## The request:
Using the material below, copy every line where "pixels" appears.

## Supplied material:
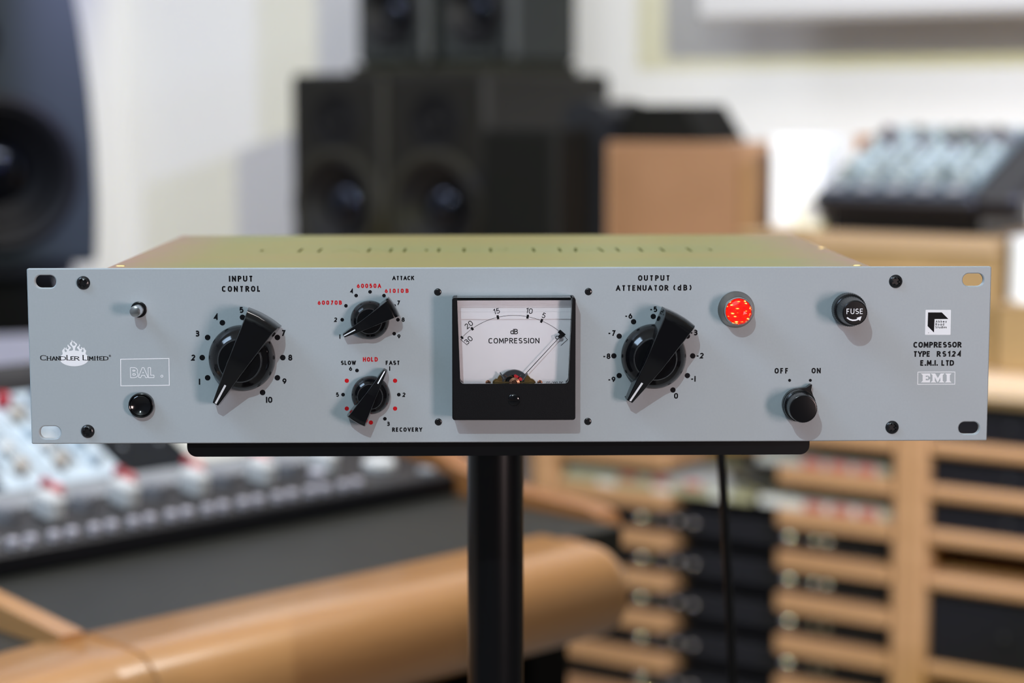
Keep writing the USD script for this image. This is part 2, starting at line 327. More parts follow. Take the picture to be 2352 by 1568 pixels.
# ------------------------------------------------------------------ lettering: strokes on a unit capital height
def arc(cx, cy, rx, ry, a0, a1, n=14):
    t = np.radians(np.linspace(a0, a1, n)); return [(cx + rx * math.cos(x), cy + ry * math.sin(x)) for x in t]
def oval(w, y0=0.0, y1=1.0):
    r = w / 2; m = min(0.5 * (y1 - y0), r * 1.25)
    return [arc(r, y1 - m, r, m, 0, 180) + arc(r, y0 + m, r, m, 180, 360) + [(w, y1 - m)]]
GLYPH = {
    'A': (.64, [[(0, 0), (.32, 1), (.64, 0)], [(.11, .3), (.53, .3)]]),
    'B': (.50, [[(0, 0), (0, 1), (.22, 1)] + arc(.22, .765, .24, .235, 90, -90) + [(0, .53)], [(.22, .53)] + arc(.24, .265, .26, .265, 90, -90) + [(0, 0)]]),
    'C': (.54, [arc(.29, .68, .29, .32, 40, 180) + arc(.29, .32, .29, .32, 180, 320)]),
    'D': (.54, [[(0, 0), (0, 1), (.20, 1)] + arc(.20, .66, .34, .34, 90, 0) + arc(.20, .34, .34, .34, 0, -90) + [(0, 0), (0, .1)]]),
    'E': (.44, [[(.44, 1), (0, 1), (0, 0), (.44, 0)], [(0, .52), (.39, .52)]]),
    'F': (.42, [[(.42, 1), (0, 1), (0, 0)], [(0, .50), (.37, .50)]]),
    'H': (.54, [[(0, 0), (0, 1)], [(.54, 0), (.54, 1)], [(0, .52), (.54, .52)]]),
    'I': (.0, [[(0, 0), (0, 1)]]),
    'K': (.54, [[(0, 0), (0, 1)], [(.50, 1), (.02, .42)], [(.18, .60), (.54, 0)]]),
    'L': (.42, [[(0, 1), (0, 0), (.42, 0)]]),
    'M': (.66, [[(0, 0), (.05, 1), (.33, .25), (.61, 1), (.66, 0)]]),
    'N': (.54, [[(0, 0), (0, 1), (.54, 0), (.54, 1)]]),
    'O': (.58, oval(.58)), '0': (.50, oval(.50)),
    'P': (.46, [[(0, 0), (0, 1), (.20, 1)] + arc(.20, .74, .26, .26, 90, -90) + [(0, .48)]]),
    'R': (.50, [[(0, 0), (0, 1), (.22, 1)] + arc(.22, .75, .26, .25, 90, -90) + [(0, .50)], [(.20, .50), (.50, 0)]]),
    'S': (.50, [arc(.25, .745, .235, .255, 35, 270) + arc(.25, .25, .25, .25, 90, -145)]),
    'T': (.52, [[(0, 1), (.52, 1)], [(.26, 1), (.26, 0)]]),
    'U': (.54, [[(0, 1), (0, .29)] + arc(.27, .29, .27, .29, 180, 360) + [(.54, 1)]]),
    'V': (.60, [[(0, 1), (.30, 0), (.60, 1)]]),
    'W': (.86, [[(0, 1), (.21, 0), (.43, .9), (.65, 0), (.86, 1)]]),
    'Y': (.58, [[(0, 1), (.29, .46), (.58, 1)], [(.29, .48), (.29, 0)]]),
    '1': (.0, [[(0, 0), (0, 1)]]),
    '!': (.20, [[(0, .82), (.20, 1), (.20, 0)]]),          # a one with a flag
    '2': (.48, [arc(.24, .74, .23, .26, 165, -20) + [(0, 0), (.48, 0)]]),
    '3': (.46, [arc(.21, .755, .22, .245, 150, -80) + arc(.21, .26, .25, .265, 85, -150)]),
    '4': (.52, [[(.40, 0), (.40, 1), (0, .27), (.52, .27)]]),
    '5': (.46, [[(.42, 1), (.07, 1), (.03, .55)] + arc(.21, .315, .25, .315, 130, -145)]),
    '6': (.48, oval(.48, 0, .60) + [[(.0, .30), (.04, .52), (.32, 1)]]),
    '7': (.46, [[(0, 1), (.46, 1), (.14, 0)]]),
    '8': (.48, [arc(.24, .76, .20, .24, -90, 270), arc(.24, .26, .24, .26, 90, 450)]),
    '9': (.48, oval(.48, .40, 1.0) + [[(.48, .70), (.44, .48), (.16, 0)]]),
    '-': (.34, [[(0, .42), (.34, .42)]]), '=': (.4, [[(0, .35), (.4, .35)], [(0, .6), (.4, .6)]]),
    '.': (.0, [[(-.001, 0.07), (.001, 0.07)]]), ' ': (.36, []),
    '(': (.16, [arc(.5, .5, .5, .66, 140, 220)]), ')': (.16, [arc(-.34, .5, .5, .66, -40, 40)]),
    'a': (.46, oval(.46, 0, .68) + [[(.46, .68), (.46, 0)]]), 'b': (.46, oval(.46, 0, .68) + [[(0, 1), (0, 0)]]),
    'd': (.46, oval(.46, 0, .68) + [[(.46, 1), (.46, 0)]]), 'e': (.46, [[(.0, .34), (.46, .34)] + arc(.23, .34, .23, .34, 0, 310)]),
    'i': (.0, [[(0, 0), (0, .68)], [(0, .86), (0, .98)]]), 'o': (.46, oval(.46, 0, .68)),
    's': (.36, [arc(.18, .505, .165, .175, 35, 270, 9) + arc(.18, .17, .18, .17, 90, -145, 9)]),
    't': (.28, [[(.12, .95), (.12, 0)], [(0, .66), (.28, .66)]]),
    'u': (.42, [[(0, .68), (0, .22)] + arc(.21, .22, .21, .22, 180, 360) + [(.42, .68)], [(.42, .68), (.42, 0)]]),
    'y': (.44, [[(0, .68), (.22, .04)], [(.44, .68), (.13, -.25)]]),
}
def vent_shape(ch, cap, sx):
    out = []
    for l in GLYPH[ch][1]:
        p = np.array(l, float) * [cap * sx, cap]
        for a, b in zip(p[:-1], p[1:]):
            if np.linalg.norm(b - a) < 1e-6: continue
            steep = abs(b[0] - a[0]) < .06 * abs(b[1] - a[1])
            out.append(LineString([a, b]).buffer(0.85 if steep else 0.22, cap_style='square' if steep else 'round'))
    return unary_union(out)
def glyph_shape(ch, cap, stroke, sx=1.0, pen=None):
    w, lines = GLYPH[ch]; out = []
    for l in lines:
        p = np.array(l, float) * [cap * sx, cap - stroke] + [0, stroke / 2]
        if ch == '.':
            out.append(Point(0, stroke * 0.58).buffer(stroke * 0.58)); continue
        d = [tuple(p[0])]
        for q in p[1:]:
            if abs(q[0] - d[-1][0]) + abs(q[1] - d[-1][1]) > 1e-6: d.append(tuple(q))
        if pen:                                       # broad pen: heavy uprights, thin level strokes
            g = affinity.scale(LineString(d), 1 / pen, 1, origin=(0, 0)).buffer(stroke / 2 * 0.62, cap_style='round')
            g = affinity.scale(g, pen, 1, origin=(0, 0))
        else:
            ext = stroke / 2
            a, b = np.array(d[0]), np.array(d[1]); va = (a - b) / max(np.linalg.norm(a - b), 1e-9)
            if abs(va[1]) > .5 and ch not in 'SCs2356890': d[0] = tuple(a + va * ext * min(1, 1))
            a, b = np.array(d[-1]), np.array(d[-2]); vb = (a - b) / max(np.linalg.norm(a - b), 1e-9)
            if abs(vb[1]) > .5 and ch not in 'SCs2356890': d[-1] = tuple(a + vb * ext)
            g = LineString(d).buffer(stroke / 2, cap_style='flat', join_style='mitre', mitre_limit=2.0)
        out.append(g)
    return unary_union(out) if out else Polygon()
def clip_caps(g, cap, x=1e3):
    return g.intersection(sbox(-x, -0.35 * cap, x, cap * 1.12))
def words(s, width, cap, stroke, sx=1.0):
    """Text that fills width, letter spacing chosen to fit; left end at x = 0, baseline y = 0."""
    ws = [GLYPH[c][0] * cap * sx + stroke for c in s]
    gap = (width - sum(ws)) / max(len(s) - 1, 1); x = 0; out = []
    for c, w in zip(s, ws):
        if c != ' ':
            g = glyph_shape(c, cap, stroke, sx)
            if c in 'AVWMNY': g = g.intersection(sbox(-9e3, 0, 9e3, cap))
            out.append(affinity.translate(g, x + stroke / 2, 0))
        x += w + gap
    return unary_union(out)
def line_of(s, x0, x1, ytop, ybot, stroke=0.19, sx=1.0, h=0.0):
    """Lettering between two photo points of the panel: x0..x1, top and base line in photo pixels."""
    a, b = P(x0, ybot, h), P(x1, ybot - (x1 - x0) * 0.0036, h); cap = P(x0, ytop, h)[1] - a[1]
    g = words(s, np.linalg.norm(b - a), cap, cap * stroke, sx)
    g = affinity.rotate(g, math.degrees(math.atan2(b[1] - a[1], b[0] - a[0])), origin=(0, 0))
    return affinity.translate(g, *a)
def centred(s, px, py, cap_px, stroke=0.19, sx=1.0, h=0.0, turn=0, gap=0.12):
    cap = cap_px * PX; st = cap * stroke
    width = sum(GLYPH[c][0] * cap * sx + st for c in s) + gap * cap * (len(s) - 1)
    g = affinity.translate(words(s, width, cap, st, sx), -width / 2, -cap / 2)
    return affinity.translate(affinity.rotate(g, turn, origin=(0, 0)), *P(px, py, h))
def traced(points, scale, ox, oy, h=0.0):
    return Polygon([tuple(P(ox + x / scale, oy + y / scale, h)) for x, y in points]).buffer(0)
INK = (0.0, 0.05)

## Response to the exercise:
Keep writing the USD script for this image. This is part 2, starting at line 327. More parts follow. Take the picture to be 2352 by 1568 pixels.
    """Lettering between two photo points of the panel: x0..x1, top and base line in photo pixels."""